Growing Up with Golf

Originally published in Lake & Sumter Style, October 2007 •

I’m a firm believer that kids, especially teens, stand a better chance of staying out of trouble if they are active in sports, arts, music, volunteer work, or any organized extracurricular activity. My parents never failed to remind me that they also thought “idle minds were the devil’s workshop.” At the time, I probably didn’t think I was one of the lucky ones, but now I know that God smiled down on me when he gave me such strict parents.

Growing Up with Golf | FULL CIRCLEWhen I was in about the 10th grade, I picked up one of my dad’s golf clubs. I don’t remember how or why we decided that I would accompany him to the small public course where he occasionally played. The first time I just walked with him and watched him practice. He took me to the driving range a few times where he instructed me to follow through and keep my head down. My dad was the first to admit that he was a weekend hacker and that maybe I should take a few lessons if I wanted to get really serious about golf.

However, to me, it wasn’t about developing a fabulous golf swing. During those golf outings, I had my dad’s full attention. We talked about everything—boys, cars, college, even a young Nancy Lopez who was just a teenager herself and winning amateur tournaments out West. If I was a sulky teenager off the course, I overcame it very quickly during those Saturday outings. Even though my dad had a competitive streak, he could bring out the giggles very quickly. And I’ll never forget the look on his face when I chipped in a shot with a five iron. From then on, it was important to me to re-capture that look of pride whenever I could.

Getting teenagers into sports teaches them how to interact, socialize, mentally analyze problems, and get some exercise and fresh air, something that a lot of children today miss while sitting in front of televisions or playing video games. It also gives them a chance to talk and find a mentor.

Volunteers for Tri-County Junior Golf, Inc., hope to influence the lives of youngsters in Lake, Sumter, and Marion counties through the game of golf. The volunteers go into local schools to play golf with children who may not otherwise have such an opportunity. The program was introduced last year at North Sumter Intermediate School in Wildwood, where 21 sets of clubs were presented to students at the end of the school year. In July, 70 local children played in the organization’s junior golf tournament.

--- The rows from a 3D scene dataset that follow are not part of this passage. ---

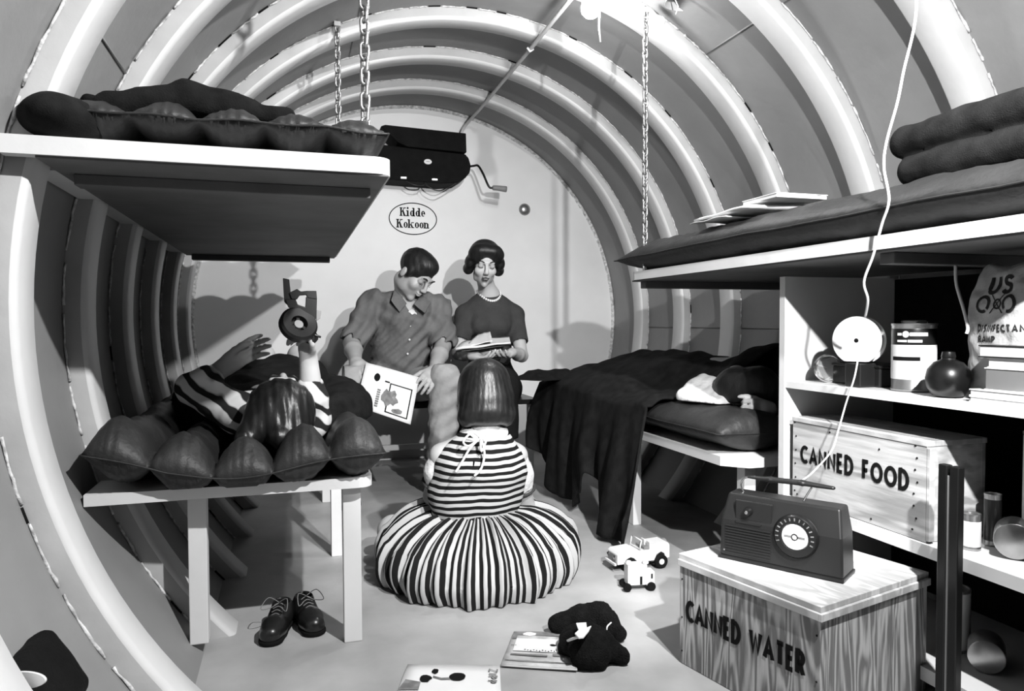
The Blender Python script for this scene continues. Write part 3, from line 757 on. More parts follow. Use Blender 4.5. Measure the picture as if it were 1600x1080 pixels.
# labelled can
cn = empty('food_can', (.652, 1.322, ZS), label='tall can with black band and white label on the upper shelf', cat='can')
T = Matrix.Translation((.652, 1.322, ZS))
put('tin_body', [(0, .001), (.047, .001), (.048, .003), (.048, .006), (.0465, .008), (.0465, .15), (.048, .152), (.048, .156), (.046, .156), (.045, .152), (0, .152)], M_alu, cn, T, 40)
put('white_label', [(.0469, .028), (.0471, .029), (.0471, .106), (.0469, .107)], M_paper, cn, T, 40)
put('black_band', [(.0469, .107), (.0471, .108), (.0471, .143), (.0469, .144)], M_radio2, cn, T, 40)
put('lid_ring', [(.026, .1565), (.028, .160), (.026, .163), (0, .163)], M_chrome, cn, T, 30)
def wrap_text(name, s, size, m, root, c, r, ang, z, bold=0, xs=1., **k):
    """print lying round a can"""
    o = text(name, s, size, m, Matrix.Identity(4), None, bold, xs, ext=0, **k)
    for v in o.data.vertices:
        t = ang+v.co.x/r; v.co = Vector((c[0]+r*math.cos(t), c[1]+r*math.sin(t), z+v.co.y))
    return child_of(o, root)
def wrap_rect(name, root, c, r, a0, a1, z0, z1, m):
    n = 12; V = []; 
    for i in range(n+1):
        t = a0+(a1-a0)*i/n
        for z in (z0, z1): V.append((c[0]+r*math.cos(t), c[1]+r*math.sin(t), z))
    return child_of(pyd(name, V, [(2*i, 2*i+2, 2*i+3, 2*i+1) for i in range(n)], m), root)
ca = math.atan2(CAM.y-1.322, CAM.x-.652)
for a0_, a1_, z0_, z1_ in ((-.78, -.55, .1285, .1345), (-.18, .62, .1275, .1355), (-.78, -.30, .1135, .1185), (-.26, .36, .1130, .1190)):
    wrap_rect('label_print', cn, (.652, 1.322), .0474, ca+a0_, ca+a1_, ZS+z0_, ZS+z1_, M_paper)
V_ = [(.652+.0475*math.cos(ca-.36+.0075*math.cos(t)/.0475), 1.322+.0475*math.sin(ca-.36+.0075*math.cos(t)/.0475), ZS+.1315+.0075*math.sin(t)) for t in np.linspace(0, 2*PI, 16, endpoint=False)]
child_of(pyd('label_emblem', V_, [tuple(range(16))], M_paper), cn)
wrap_rect('label_bar', cn, (.652, 1.322), .0473, ca-1.1, ca+.28, ZS+.071, ZS+.080, M_ink)
# round black flask
bf = empty('round_flask', (.602, 1.185, ZS), label='glossy black round flask beside the labelled can', cat='flask')
T = Matrix.Translation((.602, 1.185, ZS))
put('body', [(0, .0), (.022, .001), (.030, .004), (.040, .020), (.0435, .040), (.040, .058), (.028, .074), (.014, .080), (.012, .084)], M_black, bf, T, 36)
put('stopper', [(.013, .083), (.014, .086), (.012, .096), (0, .098)], M_black, bf, T, 20)
tube('hanging_strap', spline([(.64, 1.205, .922), (.638, 1.20, .88), (.632, 1.178, .83), (.630, 1.165, .79), (.628, 1.166, .775)]), .0034, M_paper, None, 6, taper=None, label='thin white strap hanging above the round black flask', cat='strap')
# paper bag of powder
S = Sdf((.585, .92, ZS-.005), (.80, 1.25, .935), .0045)
S.rbox((.69, 1.10, ZS+.115), (.062, .095, .115), .045, rotm(0, 0, -.25), .02)
S.rbox((.69, 1.095, ZS+.225), (.046, .078, .05), .03, rotm(0, .05, -.25), .03)
S.cone((.675, 1.155, ZS+.22), (.675, 1.15, .905), .022, .010, .02)
S.wrinkle(lambda X, Y, Z: nz(Y, Z, X, 34, .0035, 1)+nz(X, Z, Y, 80, .0012)); S.cut((0, 0, ZS+.001), (0, 0, -1))
bg = S.build('paper_bag', M_bag, label='crumpled printed paper bag standing at the right of the upper shelf', cat='bag')
S_ = bg.data
def on_bag(name, V2, faces, m):
    """project print onto the bag's outer face"""
    from mathutils.bvhtree import BVHTree
    bv = BVHTree.FromPolygons([v.co for v in S_.vertices], [p.vertices for p in S_.polygons]); out = []
    for (u, v) in V2:
        h = bv.ray_cast(Vector((.3, u, v)), Vector((1, 0, 0)))
        out.append((h[0]+Vector((-.0012, 0, 0))) if h[0] else Vector((.66, u, v)))
    o = pyd(name, out, faces, m, bg); return o
def bag_text(s, u, v, size, bold, xs, stroke=True):
    H = size; o = lettering('print', s, H, H*bold, Matrix.Identity(4), M_midink); bm = bmesh.new(); bm.from_mesh(o.data)
    bmesh.ops.subdivide_edges(bm, edges=[e for e in bm.edges if e.calc_length() > .008], cuts=2)
    V2 = [(u-q.co.x*xs, v+q.co.y) for q in bm.verts]; Fc = [[q.index for q in f.verts] for f in bm.faces]; bm.free(); bpy.data.objects.remove(o)
    on_bag('print', V2, Fc, M_ink2)
M_ink2 = mat('dark_print', .035, .8, .4, 60)
bag_text('US', 1.10, .875, .040, .2, 1.1); bag_text('OXIDISANT', 1.10, .785, .0165, .24, .98) if False else bag_text('DISINFECTANT', 1.085, .787, .0165, .24, .76)
bag_text('RAMP', 1.12, .764, .015, .24, .9)
for cx, rr, a0_, a1_ in ((1.135, .017, -40, 300), (1.098, .010, 0, 360), (1.066, .017, 220, -110)):   # scroll emblem
    P2 = arc(0, 0, rr, rr, a0_, a1_, 16); V2 = []; 
    for x, y in P2:
        for q in (.72, 1.1): V2.append((cx-x*q, .836+y*q))
    on_bag('emblem', V2, [(2*i, 2*i+2, 2*i+3, 2*i+1) for i in range(16)], M_ink2)
for sx in (-1, 1):
    V2 = []
    for t in np.linspace(-1, 1, 9): V2 += [(1.098+sx*t*.016, .836+t*.019), (1.098+sx*t*.016+.003, .836+t*.019)]
    on_bag('emblem', V2, [(2*i, 2*i+2, 2*i+3, 2*i+1) for i in range(8)], M_ink2)
# books
def book(x0, x1, y0, y1, z, th, label, cover=M_radio2, pages=M_paper, group='books on the upper shelf'):
    b = empty('book', ((x0+x1)/2, (y0+y1)/2, z), label=label, cat='book', group=group)
    child_of(box('page_block', x0+.002, x1-.001, y0+.002, y1-.002, z+.0022, z+th-.0022, pages, None, .0008), b)
    child_of(box('cover', x0, x1, y0, y1, z+.0002, z+.0022, cover, None, .0004), b); child_of(box('cover', x0, x1, y0, y1, z+th-.0022, z+th, cover, None, .0004), b)
    return b
z = ZS
book(.566, .63, .88, 1.105, z, .012, 'thin white booklet at the bottom of the stack on the upper shelf', M_paper)
book(.566, .63, .88, 1.105, z+.012, .014, 'flat white book second from the bottom of the shelf stack', M_paper)
book(.572, .63, .88, 1.078, z+.026, .044, 'thick dark bound book in the middle of the shelf stack', M_paper, M_grey)
book(.572, .63, .88, 1.072, z+.070, .020, 'white paged book second from top of the shelf stack', M_paper)
book(.568, .63, .88, 1.088, z+.090, .024, 'dark covered book with white pages topmost of the shelf stack', M_radio2)

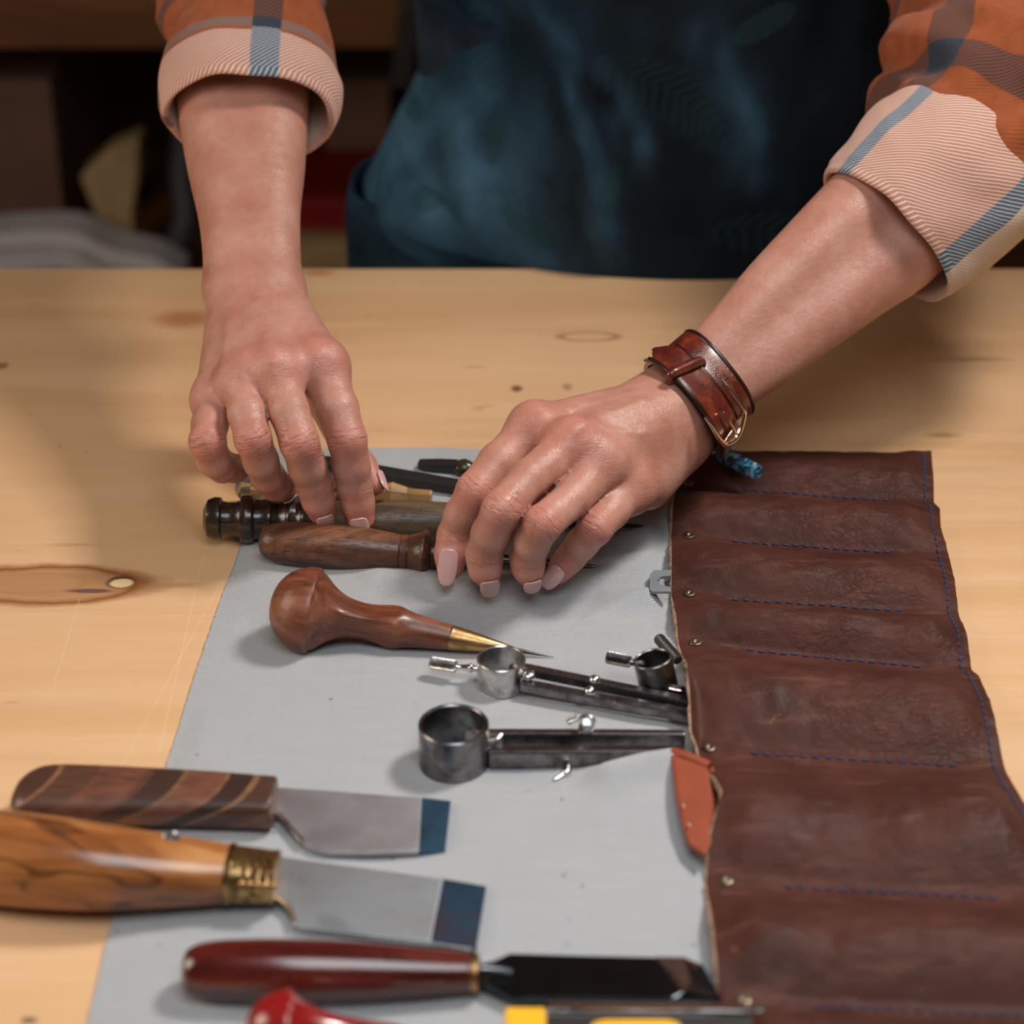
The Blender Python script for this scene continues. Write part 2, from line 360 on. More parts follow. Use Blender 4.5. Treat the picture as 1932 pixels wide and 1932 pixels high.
M['walnut'] = m_wood('walnut', (0.030, 0.009, 0.005), (0.105, 0.036, 0.017), (0.24, 0.100, 0.044), s=.8, pores=.7, twist=.55, coat=.1, rough=.36)
M['wenge'] = m_wood('dark_turned_wood', (0.012, 0.007, 0.005), (0.024, 0.013, 0.009), (0.045, 0.026, 0.016), s=.9, pores=.3, rough=.22, coat=.5)
M['ovangkol'] = m_wood('olive_brown_wood', (0.030, 0.015, 0.008), (0.100, 0.058, 0.029), (0.20, 0.122, 0.066), s=1.1, pores=.6, rough=.42, coat=.0)
M['cherry'] = m_wood('reddish_wood', (0.070, 0.018, 0.008), (0.165, 0.048, 0.022), (0.28, 0.095, 0.045), s=1.5, pores=.25, rough=.36, coat=.15)
M['olive_wood'] = m_wood('golden_olive_wood', (0.10, 0.026, 0.007), (0.36, 0.135, 0.036), (0.56, 0.26, 0.085), s=1.15, pores=.12, rough=.26, coat=.5)
M['redwood'] = m_wood('polished_dark_red_wood', (0.030, 0.004, 0.003), (0.085, 0.010, 0.007), (0.16, 0.022, 0.012), s=1.3, pores=.1, rough=.16, coat=.8)
def build_lam():
    g = G('striped_laminate', 0.40); g.set('Coat Weight', .15); x, y, z = g.xyz()
    s = g.mth('ADD', g.mth('ADD', x, g.mth('MULTIPLY', z, -1.9)), g.mth('MULTIPLY', y, 0.3))
    st = g.mth('MULTIPLY', g.mth('ADD', g.mth('MULTIPLY', s, 1/0.130), .10), 1.0)
    n = g.ramp(st, (0.0, (0.10, 0.045, 0.030)), (0.13, (0.095, 0.045, 0.032)))
    n = g.t.nodes.new('ShaderNodeValToRGB'); g.t.links.new(st, n.inputs[0]); n.color_ramp.interpolation = 'CONSTANT'; e = n.color_ramp.elements
    cols = [(0.0, (.085, .035, .024)), (.10, (.26, .12, .05)), (.115, (.11, .05, .03)), (.22, (.17, .065, .04)), (.36, (.12, .05, .034)), (.385, (.055, .028, .022)), (.47, (.2, .11, .055)),
            (.485, (.19, .075, .045)), (.60, (.23, .12, .06)), (.612, (.04, .02, .018)), (.68, (.24, .125, .06)), (.70, (.075, .035, .025)), (.80, (.13, .055, .032)), (.83, (.23, .12, .06)), (.845, (.21, .085, .05)), (.95, (.07, .035, .028))]
    fill_ramp(e, cols)
    gr = g.noise(g.vec(g.mth('MULTIPLY', x, .2), y, z), 500, 4)
    g.color(g.mix(g.rng(gr, .35, .7, 0, .6), n.outputs[0], (0.05, 0.02, 0.014))); g.bump(gr, .0002, .5); return g.m
M['laminate'] = build_lam()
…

Tri-County Junior Golf and its organizer, Tony Simpson, will work this year with middle schools in Leesburg, Fruitland Park, Tavares, and Webster, to incorporate golf into P.E. classes, thanks to the Florida Sports Foundation Golf License Plate Grant. The organization is committed to getting children interested in golf as a lifelong sport. Even if these youngsters don’t become the next Tiger Woods or Michelle Wie, they will learn invaluable lessons that will stay with them as they grow up and become adults.

And the memories of sharing time with a grown-up on a golf course are, as the commercial says, priceless.